(Entries with scene source code)
::::
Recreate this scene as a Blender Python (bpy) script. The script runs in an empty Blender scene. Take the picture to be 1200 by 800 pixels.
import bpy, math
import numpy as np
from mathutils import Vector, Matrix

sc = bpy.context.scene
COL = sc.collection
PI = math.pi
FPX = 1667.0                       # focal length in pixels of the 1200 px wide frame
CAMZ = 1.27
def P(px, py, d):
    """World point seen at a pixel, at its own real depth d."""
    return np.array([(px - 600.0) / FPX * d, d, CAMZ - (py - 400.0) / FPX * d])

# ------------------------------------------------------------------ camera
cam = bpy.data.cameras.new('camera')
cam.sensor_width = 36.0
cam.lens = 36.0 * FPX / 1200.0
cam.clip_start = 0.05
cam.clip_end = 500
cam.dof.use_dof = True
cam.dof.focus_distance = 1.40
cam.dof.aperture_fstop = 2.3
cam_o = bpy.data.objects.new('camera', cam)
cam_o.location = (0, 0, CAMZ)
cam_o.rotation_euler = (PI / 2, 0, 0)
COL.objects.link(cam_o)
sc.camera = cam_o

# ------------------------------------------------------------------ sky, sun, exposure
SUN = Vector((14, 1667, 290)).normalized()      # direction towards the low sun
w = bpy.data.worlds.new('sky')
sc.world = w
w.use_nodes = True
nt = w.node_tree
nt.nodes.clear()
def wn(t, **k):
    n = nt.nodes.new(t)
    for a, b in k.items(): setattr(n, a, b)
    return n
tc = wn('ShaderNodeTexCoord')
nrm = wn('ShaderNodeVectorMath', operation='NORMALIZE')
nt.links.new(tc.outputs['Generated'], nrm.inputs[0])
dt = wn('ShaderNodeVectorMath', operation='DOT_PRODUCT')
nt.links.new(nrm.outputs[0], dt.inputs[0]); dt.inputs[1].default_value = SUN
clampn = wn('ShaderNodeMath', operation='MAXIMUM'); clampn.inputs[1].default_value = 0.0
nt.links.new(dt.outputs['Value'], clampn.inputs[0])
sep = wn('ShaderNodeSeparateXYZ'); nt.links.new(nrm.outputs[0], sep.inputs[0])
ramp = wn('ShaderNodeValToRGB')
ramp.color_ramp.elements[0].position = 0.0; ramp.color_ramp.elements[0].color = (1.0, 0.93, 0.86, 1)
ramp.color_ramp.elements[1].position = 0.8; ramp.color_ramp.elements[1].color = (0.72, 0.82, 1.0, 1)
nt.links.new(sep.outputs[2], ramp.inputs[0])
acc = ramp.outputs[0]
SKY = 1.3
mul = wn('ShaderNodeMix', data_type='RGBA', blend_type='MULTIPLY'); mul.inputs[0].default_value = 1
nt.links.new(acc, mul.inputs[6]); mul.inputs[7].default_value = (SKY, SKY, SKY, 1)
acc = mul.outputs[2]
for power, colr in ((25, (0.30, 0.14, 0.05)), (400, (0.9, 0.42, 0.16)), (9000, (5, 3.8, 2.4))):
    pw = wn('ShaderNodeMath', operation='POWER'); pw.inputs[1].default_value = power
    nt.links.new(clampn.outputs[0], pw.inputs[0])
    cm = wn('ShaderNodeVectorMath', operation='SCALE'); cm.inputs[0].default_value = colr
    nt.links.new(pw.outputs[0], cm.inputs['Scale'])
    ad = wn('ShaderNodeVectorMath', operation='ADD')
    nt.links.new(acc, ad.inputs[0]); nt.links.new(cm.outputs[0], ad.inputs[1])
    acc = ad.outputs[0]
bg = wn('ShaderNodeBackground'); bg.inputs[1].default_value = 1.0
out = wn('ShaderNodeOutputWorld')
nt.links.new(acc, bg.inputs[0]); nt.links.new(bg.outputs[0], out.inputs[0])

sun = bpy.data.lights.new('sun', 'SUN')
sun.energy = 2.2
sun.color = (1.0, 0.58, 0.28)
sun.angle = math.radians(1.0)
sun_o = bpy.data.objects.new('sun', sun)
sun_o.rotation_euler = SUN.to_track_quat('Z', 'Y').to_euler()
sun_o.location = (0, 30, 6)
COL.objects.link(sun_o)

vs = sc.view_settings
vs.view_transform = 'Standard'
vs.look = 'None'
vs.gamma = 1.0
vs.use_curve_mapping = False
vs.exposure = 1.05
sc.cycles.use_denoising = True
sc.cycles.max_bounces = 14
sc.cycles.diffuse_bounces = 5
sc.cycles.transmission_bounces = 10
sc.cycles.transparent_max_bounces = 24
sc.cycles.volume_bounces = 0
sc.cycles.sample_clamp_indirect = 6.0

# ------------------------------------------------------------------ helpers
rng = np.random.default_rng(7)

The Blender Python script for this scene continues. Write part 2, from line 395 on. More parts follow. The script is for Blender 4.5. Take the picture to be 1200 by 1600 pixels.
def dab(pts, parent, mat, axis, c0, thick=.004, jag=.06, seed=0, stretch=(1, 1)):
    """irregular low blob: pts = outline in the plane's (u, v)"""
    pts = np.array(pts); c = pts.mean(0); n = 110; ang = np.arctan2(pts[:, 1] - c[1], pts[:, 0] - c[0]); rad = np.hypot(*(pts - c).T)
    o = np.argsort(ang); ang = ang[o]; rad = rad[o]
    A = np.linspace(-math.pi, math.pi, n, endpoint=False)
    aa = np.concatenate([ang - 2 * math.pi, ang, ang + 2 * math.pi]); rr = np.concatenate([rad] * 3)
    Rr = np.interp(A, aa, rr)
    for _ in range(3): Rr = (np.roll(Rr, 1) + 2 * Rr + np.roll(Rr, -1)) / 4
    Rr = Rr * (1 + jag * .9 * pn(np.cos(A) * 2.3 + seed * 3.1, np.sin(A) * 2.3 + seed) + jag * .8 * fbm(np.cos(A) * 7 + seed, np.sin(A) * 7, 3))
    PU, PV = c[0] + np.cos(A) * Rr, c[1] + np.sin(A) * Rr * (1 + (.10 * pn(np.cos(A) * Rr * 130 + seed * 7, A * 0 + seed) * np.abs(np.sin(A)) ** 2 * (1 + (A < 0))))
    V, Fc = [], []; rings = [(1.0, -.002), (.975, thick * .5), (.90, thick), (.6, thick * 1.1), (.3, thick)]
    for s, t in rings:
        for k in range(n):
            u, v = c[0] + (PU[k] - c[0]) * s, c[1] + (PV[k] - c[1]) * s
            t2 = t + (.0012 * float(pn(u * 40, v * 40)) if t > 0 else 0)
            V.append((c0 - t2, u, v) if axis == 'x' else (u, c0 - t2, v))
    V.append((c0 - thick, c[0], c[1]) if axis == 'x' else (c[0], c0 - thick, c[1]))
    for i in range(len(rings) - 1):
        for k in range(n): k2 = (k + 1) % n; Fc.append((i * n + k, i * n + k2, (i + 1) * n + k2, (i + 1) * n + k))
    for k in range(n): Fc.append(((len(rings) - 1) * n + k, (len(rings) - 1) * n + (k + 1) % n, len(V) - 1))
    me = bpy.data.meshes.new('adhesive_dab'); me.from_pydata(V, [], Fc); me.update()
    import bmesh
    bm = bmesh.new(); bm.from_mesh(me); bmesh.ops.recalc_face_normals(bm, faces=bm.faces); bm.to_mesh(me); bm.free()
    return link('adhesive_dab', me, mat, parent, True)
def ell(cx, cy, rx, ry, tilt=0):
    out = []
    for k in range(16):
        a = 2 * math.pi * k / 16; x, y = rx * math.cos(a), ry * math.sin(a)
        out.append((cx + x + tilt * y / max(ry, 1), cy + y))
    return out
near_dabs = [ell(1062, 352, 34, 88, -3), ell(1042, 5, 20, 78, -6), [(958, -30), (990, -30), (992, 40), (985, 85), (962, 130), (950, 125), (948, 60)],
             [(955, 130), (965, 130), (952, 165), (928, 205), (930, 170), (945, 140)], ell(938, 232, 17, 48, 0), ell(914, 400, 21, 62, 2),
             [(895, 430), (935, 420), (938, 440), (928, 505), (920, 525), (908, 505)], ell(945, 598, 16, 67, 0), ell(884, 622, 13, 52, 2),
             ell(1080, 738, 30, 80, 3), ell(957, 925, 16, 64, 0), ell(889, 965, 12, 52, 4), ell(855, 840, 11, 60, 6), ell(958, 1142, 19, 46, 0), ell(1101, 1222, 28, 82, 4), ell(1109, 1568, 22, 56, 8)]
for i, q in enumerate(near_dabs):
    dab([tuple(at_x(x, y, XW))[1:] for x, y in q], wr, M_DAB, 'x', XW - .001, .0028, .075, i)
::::
Print the material above verbatim, first line through the line containing "return np.array([(px - 600.0)", both included.

Recreate this scene as a Blender Python (bpy) script. The script runs in an empty Blender scene. Take the picture to be 1200 by 800 pixels.
import bpy, math
import numpy as np
from mathutils import Vector, Matrix

sc = bpy.context.scene
COL = sc.collection
PI = math.pi
FPX = 1667.0                       # focal length in pixels of the 1200 px wide frame
CAMZ = 1.27
def P(px, py, d):
    """World point seen at a pixel, at its own real depth d."""
    return np.array([(px - 600.0) / FPX * d, d, CAMZ - (py - 400.0) / FPX * d])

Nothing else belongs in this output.